## [Data lines]

________

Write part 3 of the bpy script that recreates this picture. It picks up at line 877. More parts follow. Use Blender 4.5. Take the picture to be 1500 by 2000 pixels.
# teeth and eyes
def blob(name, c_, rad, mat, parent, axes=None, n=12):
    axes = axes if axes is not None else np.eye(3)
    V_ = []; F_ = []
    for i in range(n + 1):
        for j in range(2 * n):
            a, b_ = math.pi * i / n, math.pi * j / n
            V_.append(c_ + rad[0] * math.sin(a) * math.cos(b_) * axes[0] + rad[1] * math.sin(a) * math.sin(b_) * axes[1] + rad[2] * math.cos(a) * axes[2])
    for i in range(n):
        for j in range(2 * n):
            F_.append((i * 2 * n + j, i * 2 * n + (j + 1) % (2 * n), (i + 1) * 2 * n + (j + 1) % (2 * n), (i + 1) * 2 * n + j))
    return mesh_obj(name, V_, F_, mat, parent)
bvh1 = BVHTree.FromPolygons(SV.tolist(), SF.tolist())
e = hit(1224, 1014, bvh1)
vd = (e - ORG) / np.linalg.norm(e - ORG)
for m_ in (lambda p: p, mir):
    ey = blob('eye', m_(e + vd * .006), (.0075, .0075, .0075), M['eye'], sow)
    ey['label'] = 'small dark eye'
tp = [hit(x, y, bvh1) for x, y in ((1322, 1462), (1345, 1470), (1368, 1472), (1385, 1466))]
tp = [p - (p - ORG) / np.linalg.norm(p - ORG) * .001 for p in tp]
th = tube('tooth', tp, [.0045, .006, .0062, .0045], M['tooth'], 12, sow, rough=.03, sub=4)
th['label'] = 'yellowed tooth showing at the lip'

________

## [What is asked]
Every line above needs to be retyped exactly.

## [Result of the exercise]
Write part 3 of the bpy script that recreates this picture. It picks up at line 877. More parts follow. Use Blender 4.5. Take the picture to be 1500 by 2000 pixels.
# teeth and eyes
def blob(name, c_, rad, mat, parent, axes=None, n=12):
    axes = axes if axes is not None else np.eye(3)
    V_ = []; F_ = []
    for i in range(n + 1):
        for j in range(2 * n):
            a, b_ = math.pi * i / n, math.pi * j / n
            V_.append(c_ + rad[0] * math.sin(a) * math.cos(b_) * axes[0] + rad[1] * math.sin(a) * math.sin(b_) * axes[1] + rad[2] * math.cos(a) * axes[2])
    for i in range(n):
        for j in range(2 * n):
            F_.append((i * 2 * n + j, i * 2 * n + (j + 1) % (2 * n), (i + 1) * 2 * n + (j + 1) % (2 * n), (i + 1) * 2 * n + j))
    return mesh_obj(name, V_, F_, mat, parent)
bvh1 = BVHTree.FromPolygons(SV.tolist(), SF.tolist())
e = hit(1224, 1014, bvh1)
vd = (e - ORG) / np.linalg.norm(e - ORG)
for m_ in (lambda p: p, mir):
    ey = blob('eye', m_(e + vd * .006), (.0075, .0075, .0075), M['eye'], sow)
    ey['label'] = 'small dark eye'
tp = [hit(x, y, bvh1) for x, y in ((1322, 1462), (1345, 1470), (1368, 1472), (1385, 1466))]
tp = [p - (p - ORG) / np.linalg.norm(p - ORG) * .001 for p in tp]
th = tube('tooth', tp, [.0045, .006, .0062, .0045], M['tooth'], 12, sow, rough=.03, sub=4)
th['label'] = 'yellowed tooth showing at the lip'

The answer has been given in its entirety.